We’ll see how far I get this month.

I think what finally turned the tide for me in recruitment was emails to specific colleges at OSU. I guess I was confused because I thought I wasn’t allowed to email students, but it seems really I wasn’t allowed to use the “All-Student-Email” list. Sending emails to particular department administrators to forward to their own lists apparently is perfectly kosher, if not exactly completely unbiased recruitment. It did generate a flurry of responses, 50 or so in a few days, with maybe 20% of those guys (going by names only). Email to fraternities, however, seemed to be a dud (I’m not even sure any of them got forwarded), unless it just took a few days for the guys to sign up and I am confusing them with the ones I thought came from department emails.
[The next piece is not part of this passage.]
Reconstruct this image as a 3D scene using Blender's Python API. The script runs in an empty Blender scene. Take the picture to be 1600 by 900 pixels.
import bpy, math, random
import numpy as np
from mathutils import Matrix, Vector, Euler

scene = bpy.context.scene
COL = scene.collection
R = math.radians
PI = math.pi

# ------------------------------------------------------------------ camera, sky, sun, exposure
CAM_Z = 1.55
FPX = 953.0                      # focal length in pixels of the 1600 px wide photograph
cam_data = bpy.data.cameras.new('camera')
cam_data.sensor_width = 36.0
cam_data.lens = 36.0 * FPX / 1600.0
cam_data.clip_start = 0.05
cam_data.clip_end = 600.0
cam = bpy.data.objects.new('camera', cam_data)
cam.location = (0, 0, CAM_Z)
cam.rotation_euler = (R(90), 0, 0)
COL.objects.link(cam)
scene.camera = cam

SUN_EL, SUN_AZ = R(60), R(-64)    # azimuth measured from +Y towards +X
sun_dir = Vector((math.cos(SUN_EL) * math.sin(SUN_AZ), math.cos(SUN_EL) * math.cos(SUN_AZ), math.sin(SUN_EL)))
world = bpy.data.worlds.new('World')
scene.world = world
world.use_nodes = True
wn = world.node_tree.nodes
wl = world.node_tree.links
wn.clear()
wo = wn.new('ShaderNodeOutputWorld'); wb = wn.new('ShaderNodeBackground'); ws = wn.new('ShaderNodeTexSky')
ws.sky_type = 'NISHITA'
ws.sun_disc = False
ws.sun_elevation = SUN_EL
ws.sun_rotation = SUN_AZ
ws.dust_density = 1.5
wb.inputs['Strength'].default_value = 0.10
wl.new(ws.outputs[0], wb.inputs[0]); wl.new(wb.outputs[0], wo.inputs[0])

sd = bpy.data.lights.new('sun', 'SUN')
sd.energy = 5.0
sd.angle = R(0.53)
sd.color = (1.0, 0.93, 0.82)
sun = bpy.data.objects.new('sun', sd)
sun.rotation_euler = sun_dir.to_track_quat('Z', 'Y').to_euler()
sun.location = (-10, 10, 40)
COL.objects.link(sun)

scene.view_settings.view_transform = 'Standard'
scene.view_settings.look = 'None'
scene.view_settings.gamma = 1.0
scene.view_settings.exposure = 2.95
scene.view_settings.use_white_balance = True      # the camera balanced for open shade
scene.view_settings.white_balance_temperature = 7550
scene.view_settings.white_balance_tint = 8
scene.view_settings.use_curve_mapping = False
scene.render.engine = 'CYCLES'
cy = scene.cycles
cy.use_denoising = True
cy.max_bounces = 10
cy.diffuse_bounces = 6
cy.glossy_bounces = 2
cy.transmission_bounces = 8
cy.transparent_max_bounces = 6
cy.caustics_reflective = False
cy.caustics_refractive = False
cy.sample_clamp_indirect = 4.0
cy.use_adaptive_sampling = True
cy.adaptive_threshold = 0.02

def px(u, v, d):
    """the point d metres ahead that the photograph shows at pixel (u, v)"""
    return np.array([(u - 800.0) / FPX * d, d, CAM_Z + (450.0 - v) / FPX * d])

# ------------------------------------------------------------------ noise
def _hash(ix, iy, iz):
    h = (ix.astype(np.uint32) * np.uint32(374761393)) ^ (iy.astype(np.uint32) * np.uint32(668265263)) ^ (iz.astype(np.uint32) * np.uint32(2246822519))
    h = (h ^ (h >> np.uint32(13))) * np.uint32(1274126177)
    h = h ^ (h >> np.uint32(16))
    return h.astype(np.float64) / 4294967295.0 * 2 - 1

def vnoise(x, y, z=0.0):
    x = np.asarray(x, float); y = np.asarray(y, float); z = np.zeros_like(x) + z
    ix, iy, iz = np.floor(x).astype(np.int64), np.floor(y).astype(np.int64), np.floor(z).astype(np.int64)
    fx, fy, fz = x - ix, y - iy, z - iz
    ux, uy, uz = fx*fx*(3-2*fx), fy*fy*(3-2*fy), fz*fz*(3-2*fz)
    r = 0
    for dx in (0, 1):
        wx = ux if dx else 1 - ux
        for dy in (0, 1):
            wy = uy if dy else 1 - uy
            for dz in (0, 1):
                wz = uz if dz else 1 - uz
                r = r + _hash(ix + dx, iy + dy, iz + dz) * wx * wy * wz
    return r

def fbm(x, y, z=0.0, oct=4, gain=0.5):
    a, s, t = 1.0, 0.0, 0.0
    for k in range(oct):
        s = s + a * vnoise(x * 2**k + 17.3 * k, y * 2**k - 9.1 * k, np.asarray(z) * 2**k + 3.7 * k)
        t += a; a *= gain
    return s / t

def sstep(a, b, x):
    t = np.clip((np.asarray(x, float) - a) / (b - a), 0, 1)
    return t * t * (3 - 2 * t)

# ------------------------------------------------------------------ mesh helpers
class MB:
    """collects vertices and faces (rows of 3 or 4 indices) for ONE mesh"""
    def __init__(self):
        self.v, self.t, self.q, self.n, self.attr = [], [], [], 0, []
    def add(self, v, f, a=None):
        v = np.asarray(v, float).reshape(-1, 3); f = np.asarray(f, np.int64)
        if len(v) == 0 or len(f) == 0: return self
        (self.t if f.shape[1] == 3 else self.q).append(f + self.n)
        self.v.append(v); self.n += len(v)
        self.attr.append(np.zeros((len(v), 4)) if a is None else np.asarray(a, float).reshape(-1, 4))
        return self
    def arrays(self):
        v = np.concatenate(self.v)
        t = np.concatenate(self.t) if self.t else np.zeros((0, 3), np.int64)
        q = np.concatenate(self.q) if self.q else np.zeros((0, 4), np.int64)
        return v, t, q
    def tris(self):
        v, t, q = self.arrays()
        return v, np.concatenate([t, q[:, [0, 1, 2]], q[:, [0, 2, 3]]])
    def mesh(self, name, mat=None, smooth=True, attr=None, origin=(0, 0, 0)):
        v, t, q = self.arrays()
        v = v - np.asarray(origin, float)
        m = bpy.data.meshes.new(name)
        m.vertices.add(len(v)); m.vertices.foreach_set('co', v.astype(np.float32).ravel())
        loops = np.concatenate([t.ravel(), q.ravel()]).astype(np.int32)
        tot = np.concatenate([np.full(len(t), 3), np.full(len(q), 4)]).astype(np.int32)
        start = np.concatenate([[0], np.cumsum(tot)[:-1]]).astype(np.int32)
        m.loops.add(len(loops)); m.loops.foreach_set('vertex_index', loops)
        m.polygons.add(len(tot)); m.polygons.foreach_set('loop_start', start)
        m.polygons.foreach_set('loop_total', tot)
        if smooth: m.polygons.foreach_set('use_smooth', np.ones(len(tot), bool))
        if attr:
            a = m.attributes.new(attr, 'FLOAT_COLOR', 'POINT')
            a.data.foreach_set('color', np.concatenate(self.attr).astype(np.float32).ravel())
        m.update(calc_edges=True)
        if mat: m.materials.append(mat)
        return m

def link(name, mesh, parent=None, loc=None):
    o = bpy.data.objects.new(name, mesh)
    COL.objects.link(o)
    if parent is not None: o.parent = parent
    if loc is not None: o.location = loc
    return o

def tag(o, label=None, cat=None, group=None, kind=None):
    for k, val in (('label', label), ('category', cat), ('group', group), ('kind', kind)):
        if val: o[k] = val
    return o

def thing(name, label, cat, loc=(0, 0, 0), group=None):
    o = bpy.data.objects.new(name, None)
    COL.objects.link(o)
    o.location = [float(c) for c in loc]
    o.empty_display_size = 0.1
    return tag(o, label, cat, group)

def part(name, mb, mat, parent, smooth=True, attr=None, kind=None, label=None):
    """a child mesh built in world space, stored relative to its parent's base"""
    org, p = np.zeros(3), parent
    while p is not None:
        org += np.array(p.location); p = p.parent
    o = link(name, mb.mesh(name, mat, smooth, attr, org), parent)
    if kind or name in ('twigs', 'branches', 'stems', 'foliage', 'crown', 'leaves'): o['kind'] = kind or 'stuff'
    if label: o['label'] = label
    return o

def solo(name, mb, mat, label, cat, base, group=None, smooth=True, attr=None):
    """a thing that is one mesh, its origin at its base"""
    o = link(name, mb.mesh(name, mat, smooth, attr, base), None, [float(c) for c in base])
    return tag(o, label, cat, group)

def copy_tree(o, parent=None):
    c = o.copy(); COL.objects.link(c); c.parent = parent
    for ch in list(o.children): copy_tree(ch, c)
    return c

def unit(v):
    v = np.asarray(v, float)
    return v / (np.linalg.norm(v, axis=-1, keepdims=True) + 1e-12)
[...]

The best scheduling method so far has been calling those folks who provided a telephone number; I got one on the phone who recalled seeing the doodle poll I sent with available interview times, but he also said he wasn’t sure what it was about. So, despite the end of the sign-up survey noting that a doodle poll would be sent, again, that information seemed to get overlooked.

Another rather wasted effort at recruiting was me sitting with a sign in the Dutch Bros. coffee shop, even when I was offering gift cards to their establishment for participation. I got one guy who was an engineer inquire why I wasn’t signing up engineers, but otherwise, no bites. Ditto for hanging out in the dining hall; one guy eyed the sign but said he wasn’t a Dutch Bros. guy. Cash, it seems, is king, as long as you can convince your funding source you are not laundering money (hint: get receipts).

Now the question is whether all of them will show up. So far, I’ve had one no-show after the phone calls for scheduling. The rest of the week I have about 6 more interviews, which will get me pretty close to finished if all of them show up. I’m sending email reminders the day before, so I’m crossing my fingers.